Border Markers is an usually constructed collection of connected flash fiction that makes for a novel by the final page. I loved how the characters kept poking up in different pieces, interrelating (literally related in many cases), and somehow these lives intersected in unexpected and cool ways. I appreciated being able to read a few pieces/chapters and finding myself back with the parents of a character I read about, drawing connections to that character. It was clever and kept me engaged.
As for the stories, it is the characters that drive the momentum in places where struggle is an everyday thing; yet, the insight Ferguson has in her characters' minds, their inner-fears and desires is powerful. Each is real, on the fringe of society, and in some instances, about to fall off life's edge.
Of note, "Anniversaries" took my breath away in its emotional complexity. A teen ODs and dies, his friend is implicated, and the woman who witnesses it all, forever changed, spends time considering the merits of baking her son a zucchini-carrot cake. These stories are memorable, appearing simple in their telling, but so deep in meaning. It's a book I'll reread and share.
Deftly-written novel in short stories. Subtle and masterfully crafted. You cannot remove a sentence from this book without damaging the story. Every sentence is important and yet what is left out is a lot more important. You feel the underlying simmering tension between apparently mundane matters and daily interaction. It is as much about life in prairies as it is about human connections and their lack of.
A pleasant break from "mainstream" novels, Border Makers will engage your imagination and demand that you'd be an active reader, not a passive consumer of already thought-out ideas. You feel you are playing a role in shaping the story, putting the pieces of the puzzle together which makes the reading very rewarding.
A slim volume of flash fictions pieces that, woven together, present a larger story. Ferguson uses this format well. The title has layers of meaning, as characters move between geographic locations and also feel for the boundaries within a variety of relationships. We see vignettes showing how each life is self-contained and yet not. How the actions of one person has a ripple effect into the lives of surrounding them. There isn't really one central character, but many of the piece explore reactions to the death of a young man, so he might come closest to filling that role.
My only nitpick is with one passage that shows a lack of understanding of certain aspects of public libraries.
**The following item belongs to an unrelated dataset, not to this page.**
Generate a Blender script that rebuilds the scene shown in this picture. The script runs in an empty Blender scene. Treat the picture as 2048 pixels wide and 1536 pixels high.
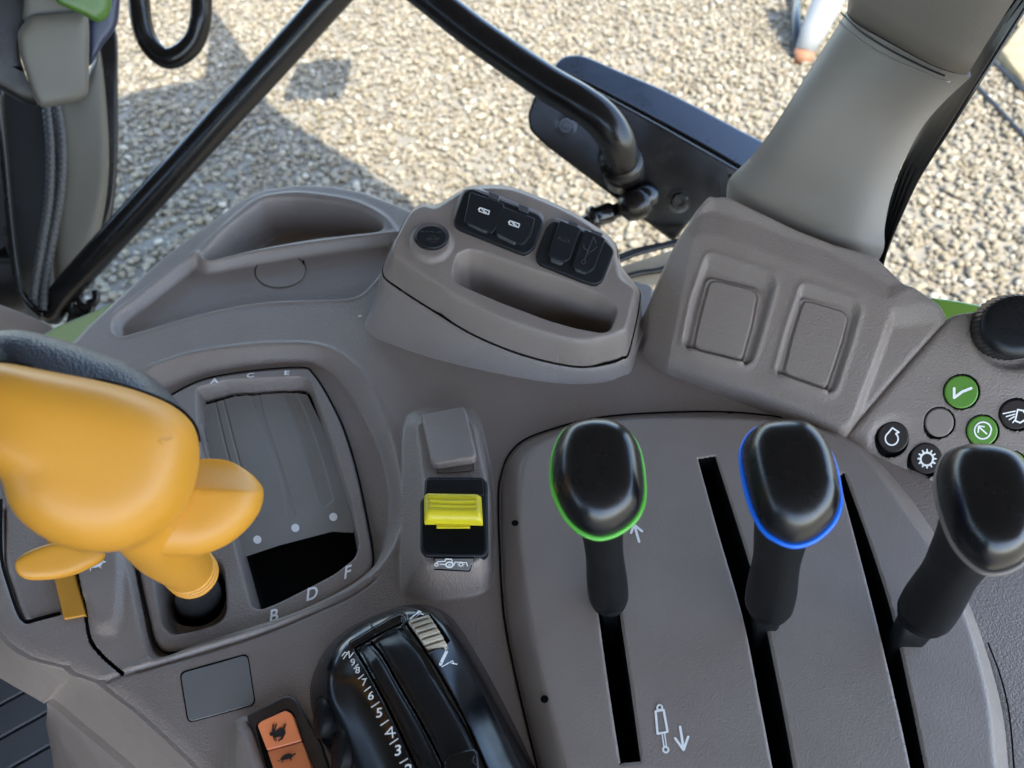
import bpy, bmesh, math, random
import numpy as np
from mathutils import Vector, Matrix
S = bpy.context.scene
C = S.collection
R = math.radians
# ---------------------------------------------------------------- camera
HC = 0.36                      # camera height above the console top (metres)
TH = R(42.0)                   # tilt away from straight down
FX = 1422.0                    # focal length in photograph pixels
cam_d = bpy.data.cameras.new('camera'); cam = bpy.data.objects.new('camera', cam_d); C.objects.link(cam)
cam.location = (0, 0, HC); cam.rotation_euler = (TH, 0, 0)
cam_d.sensor_width = 36; cam_d.lens = FX / 2048 * 36
cam_d.clip_start = 0.01; cam_d.clip_end = 500
cam_d.dof.use_dof = True; cam_d.dof.focus_distance = 0.38; cam_d.dof.aperture_fstop = 11
S.camera = cam
# ---------------------------------------------------------------- light
SUN_EL, SUN_AZ = 52.0, 32.0    # azimuth: degrees from -y towards +x (the direction the sun stands in)
sdir = Vector((math.sin(R(SUN_AZ)) * math.cos(R(SUN_EL)), -math.cos(R(SUN_AZ)) * math.cos(R(SUN_EL)), math.sin(R(SUN_EL))))
W = bpy.data.worlds.new('World'); S.world = W; W.use_nodes = True
wn = W.node_tree; bg = wn.nodes['Background']
sky = wn.nodes.new('ShaderNodeTexSky'); sky.sky_type = 'NISHITA'; sky.sun_disc = False
sky.sun_elevation = R(SUN_EL); sky.sun_rotation = math.atan2(sdir.x, sdir.y)
wn.links.new(sky.outputs[0], bg.inputs[0]); bg.inputs[1].default_value = 0.15
sl = bpy.data.lights.new('sun', 'SUN'); sl.energy = 2.0; sl.angle = R(0.5); sl.color = (1, .94, .82)
so = bpy.data.objects.new('sun', sl); C.objects.link(so); so.rotation_euler = sdir.to_track_quat('Z', 'Y').to_euler()
S.view_settings.view_transform = 'Standard'; S.view_settings.look = 'None'
S.view_settings.gamma = 1; S.view_settings.use_curve_mapping = False
S.view_settings.exposure = 2.66
# ---------------------------------------------------------------- geometry of the view (traced outlines -> real places)
ct, st = math.cos(TH), math.sin(TH)
def rays(px, py):
    px = np.asarray(px, float); py = np.asarray(py, float)
    a = (px - 1024) / FX; b = (768 - py) / FX
    return a, st + b * ct, -ct + b * st
def pl(z):                                   # a surface plane z = a + b x + c y
    return z if isinstance(z, tuple) else (float(z), 0., 0.)
def P(px, py, z=0.):
    a, b, c = pl(z); rx, ry, rz = rays(px, py)
    t = (HC - a) / (b * rx + c * ry - rz)
    return np.stack([rx * t, ry * t, HC + rz * t], -1)
def PZ(px, py, z):                            # z is an array
    rx, ry, rz = rays(px, py); t = (HC - z) / (-rz)
    return np.stack([rx * t, ry * t, HC + rz * t], -1)
def PD(px, py, d):                           # at a depth along the viewing axis
    rx, ry, rz = rays(px, py)
    return np.stack([rx * d, ry * d, HC + rz * d], -1)
def PP(px, py, p0, n):                       # on any plane
    r = np.stack(rays(px, py), -1); p0 = np.asarray(p0); n = np.asarray(n)
    t = ((p0 - [0, 0, HC]) @ n) / (r @ n)
    return r * t[..., None] + [0, 0, HC]
def plane3(a, b, c):
    q = [P(x, y, z) for x, y, z in (a, b, c)]
    A = np.array([[1, v[0], v[1]] for v in q]); s = np.linalg.solve(A, [v[2] for v in q])
    return tuple(s)
def up(plane, dz): return (plane[0] + dz, plane[1], plane[2])
def cat(pts, k=6):                           # closed smooth curve through the points
    p = np.asarray(pts, float); n = len(p); out = []
    for i in range(n):
        p0, p1, p2, p3 = p[i - 1], p[i], p[(i + 1) % n], p[(i + 2) % n]
        for j in range(k):
            t = j / k
            out.append(.5 * (2 * p1 + (p2 - p0) * t + (2 * p0 - 5 * p1 + 4 * p2 - p3) * t * t + (3 * p1 - p0 - 3 * p2 + p3) * t ** 3))
    return np.array(out)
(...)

That one is personal to me.
Enjoyable and immersive read. Jenny Ferguson does a beautiful job giving us the small details that illuminate the characters' mood, situation and place in a small border town in Canada. I especially enjoyed the flash fiction told from the Lansing children's POV - Poppy and Chuck, whose lives fell apart after the death of a high school friend. Poppy's story is especially poignant as she navigates the Mexican countryside haunted by her dead boyfriends' ghost. I wasn't ready for these stories to end.
I read this in one sitting, I just couldn't put it down. The story behind the snapshot told from each person's perspective. Immersive and touching, it kept in the moment until the end.
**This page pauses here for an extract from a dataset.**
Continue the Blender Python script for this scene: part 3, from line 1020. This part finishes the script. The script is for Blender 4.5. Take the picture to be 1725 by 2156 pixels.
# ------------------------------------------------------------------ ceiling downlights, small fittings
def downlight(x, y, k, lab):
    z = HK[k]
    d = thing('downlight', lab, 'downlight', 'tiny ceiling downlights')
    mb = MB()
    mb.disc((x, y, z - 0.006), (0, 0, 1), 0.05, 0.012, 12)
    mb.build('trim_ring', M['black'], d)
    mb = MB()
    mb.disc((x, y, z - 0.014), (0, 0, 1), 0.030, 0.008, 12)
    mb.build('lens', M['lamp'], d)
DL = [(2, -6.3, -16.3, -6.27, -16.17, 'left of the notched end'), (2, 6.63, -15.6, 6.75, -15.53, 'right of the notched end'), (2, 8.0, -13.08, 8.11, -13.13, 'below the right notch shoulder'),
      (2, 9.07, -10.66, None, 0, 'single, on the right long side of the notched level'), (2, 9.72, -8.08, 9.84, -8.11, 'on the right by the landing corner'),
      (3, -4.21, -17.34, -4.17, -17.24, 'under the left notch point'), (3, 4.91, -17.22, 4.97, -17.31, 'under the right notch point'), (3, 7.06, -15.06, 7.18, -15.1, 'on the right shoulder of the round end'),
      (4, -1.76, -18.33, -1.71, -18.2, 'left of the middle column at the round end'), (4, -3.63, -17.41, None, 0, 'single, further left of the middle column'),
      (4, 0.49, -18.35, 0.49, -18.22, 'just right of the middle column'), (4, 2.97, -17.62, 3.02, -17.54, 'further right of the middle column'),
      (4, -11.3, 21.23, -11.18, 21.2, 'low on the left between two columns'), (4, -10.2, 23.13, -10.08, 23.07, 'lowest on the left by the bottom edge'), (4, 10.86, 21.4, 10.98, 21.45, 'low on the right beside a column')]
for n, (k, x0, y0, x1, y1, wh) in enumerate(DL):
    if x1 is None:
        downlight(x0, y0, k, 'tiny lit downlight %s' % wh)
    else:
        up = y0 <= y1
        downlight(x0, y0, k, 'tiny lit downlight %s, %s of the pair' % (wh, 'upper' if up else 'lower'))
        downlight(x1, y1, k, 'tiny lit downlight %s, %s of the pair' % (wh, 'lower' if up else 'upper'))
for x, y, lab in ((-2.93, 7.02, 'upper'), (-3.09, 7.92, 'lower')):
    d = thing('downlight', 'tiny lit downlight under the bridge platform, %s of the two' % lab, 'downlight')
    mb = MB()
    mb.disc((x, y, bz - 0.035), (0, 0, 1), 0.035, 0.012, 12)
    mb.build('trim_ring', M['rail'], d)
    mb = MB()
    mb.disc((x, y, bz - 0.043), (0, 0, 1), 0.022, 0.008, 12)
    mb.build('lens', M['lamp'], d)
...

I began reading Border Markers and it flows so beautifully that I didn't want to put it down. The multiple narrators each tell their intimate stories in short flash fiction chapters showing how they are affected by guilt, pain, loss, grief, not belonging, but eventually hopefulness. Soon the reader discovers the interconnectedness of these characters. The quality of Jenny Ferguson's writing made me want to continue reading, not to figure out a plot, but to learn how all the characters are connected by a tragedy.